Ada satu keuntungan yang menurutku bisa didapat ketika kita mengajar B.Indonesia kepada orang yang berasal dari negara-negara berbahasa Inggris asli seperti Amerika, Australia, Inggris, dan Kanada. Menariknya, selain mengajar kita juga sekalian bisa belajar dari mereka. Kenapa? Ada istilah-istilah tertentu dalam B.Indonesia yang akan sulit diterjemahkan ke dalam B.Inggris meski sudah dicari di kamus. Nah, mereka inilah yang bisa membantu menerjemahkannya. Contohnya, beberapa waktu lalu aku sempat membuat-buat terjemahan sendiri arti istilah “polisi tidur” ke dalam B.Inggris menjadi “lie down police”. Namun karena belum yakin, kemudian aku tanya seorang mahasiswa The University of Sunshine Coast, Australia yang sedang belajar B.Indonesia di Pubah UNRAM bernama Tess Harwood. Aku coba bertanya dengan mendeskripsikan “polisi tidur” itu sebagai suatu gundukan dibuat di tengah jalan dengan maksud agar pengendara melaju dengan pelan-pelan. Dan akhirnya dia menjawab “speed bump”. Suatu jawaban yang jauh berbeda dari arti yang aku coba buat-buat sendiri.

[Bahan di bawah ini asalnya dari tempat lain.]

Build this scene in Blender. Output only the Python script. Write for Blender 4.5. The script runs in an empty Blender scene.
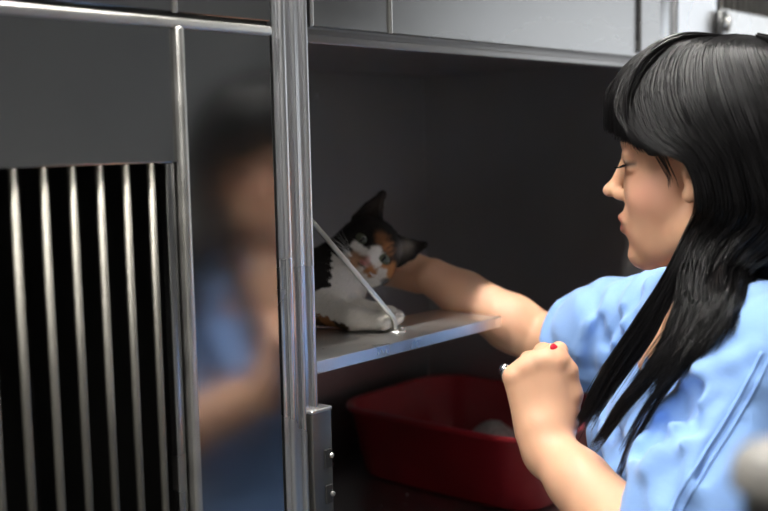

Itulah pemikiran aku sebelumnya. Namun ternyata, para mahasiswa JCU ini cukup berbeda. Selain belajar B.Indonesia mereka juga kerap kali berbagi informasi tentang negara mereka sekalipun terbata-bata menggunakan B.Indonesia dengan tujuan untuk praktik berbicara. Ini membuat pengetahuan dan wawasan aku bertambah seputar dunia luar terutama tentang negara mereka masing-masing. Selain itu, merekapun juga sering bertanya mengenai Indonesia khususnya (Lombok) NTB. Tentunya tidak semua pertanyaan itu bisa aku jawab seperti saat orientasi dulu, salah seorang dari mereka yaitu Ngoc Hoa Truong yang akhirnya akrab aku panggil Ngoc bertanya, “Berapa jumlah populasi orang Lombok?” Aku hanya bisa terdiam tanpa bisa menjawab. Hal ini pula menjadikan aku berpikir bahwa aku tidak hanya harus bisa mengajar, tetapi juga mesti belajar tentang Indonesia khususnya Lombok entah itu soal budaya, sejarah, kehidupan sosial, dsb.
Satu kesan menarik yang bisa aku jadikan pembelajaran selama berinteraksi dengan para mahasiswa JCU tersebut bahwa mengajar itu tidak perlu melihat siapa murid kita, bagaimana rupanya, dan dari mana asalnya. Yang terpenting adalah seberapa besar manfaat atas apa yang kita ajarkan, bukan malah mengharap satu imbal balik.